Thoughts on Burns’ eight-year, $64 million contract extension with the Sharks

Well, so much for all of that! This summer’s best defenceman is officially off the market six months before teams would have even had an opportunity to be told “no”. 
The Sharks and Burns agreed today on a contract that’ll keep the stud defenceman in San Jose for eight more seasons with an annual cap hit of $8 million. The deal, as reported on Twitter by Chris Johnson, is heavily front-loaded and features roughly half of the cash he’s being paid in the form of a signing bonus.  
What to make of this deal? The first thing that screams out is the fact that the Sharks are going to be on the hook for a 40-year-old defenceman with an $8 million cap hit by the end of this contract. 

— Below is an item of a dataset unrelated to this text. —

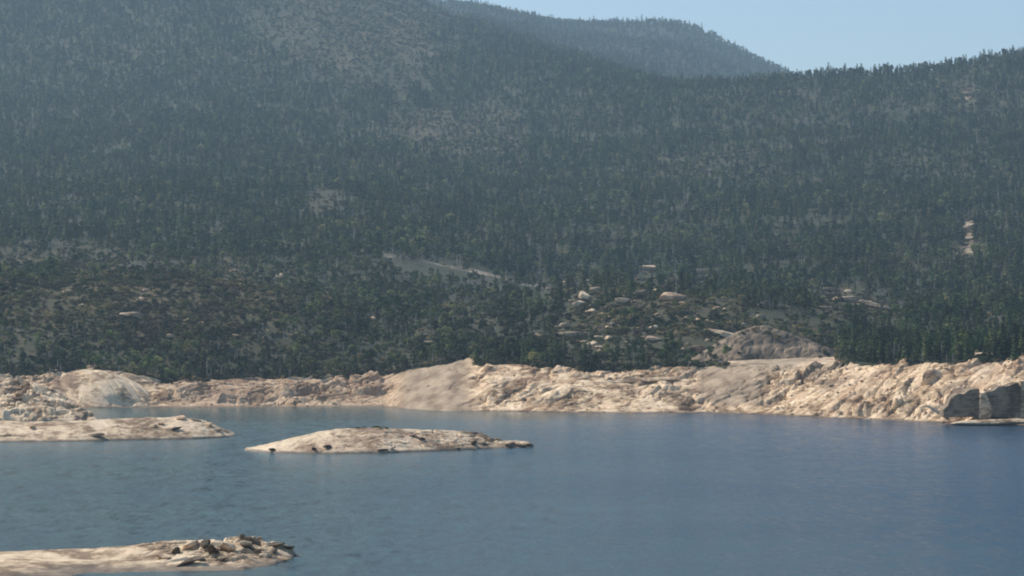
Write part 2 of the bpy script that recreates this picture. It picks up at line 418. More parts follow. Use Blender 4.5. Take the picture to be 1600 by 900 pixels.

If this team is going to win, it’s going to be in the next few years when Brent Burns is earning his $8 million cap hit. It isn’t prudent to make all of your decisions for the here and now, obviously. But the Sharks are a team built to win right now. And if Brent Burns walked in the summer, their long-term cap outlook would look much nicer, sure, but they would also be left with a team loaded with aging, expensive players that aren’t good enough to win. Thornton and Marleau are both 36 and certainly don’t have much left to give. Joel Ward and Paul Martin are only one year younger. Even their younger core of key players, Marc-Edouard Vlasic and Joe Pavelski are into their 30s. 
Don’t get me wrong, this contract is going to look bad in a few years. Earlier in the article I suggested Byfuglien as a comparable largely because his five-year term made a lot of sense for his age and style of play, which, like Burns, is likely going to result in him not being effective into his mid-to-late 30s. But we have to understand where the Sharks are and what letting Burns go would ultimately mean for their franchise. They were damn close last season, and it’s hard to sell to the fans that they’re chopping it down and letting it go. 
Also, like I mentioned earlier, the deal is heavily front-loaded. So long as Burns doesn’t become an albatross in the next year or two, the majority of the cash will already have been paid. And like we’ve seen in the past, most recently with Dave Bolland and Pavel Datsyuk this summer, poor teams will take on a big cap hit with a smaller true salary attached to it in order to work around reaching the salary cap floor. 
Besides, the CBA is set to expire in a few more years. You know what that means, right? Compliance buyouts! Get out of jail free cards!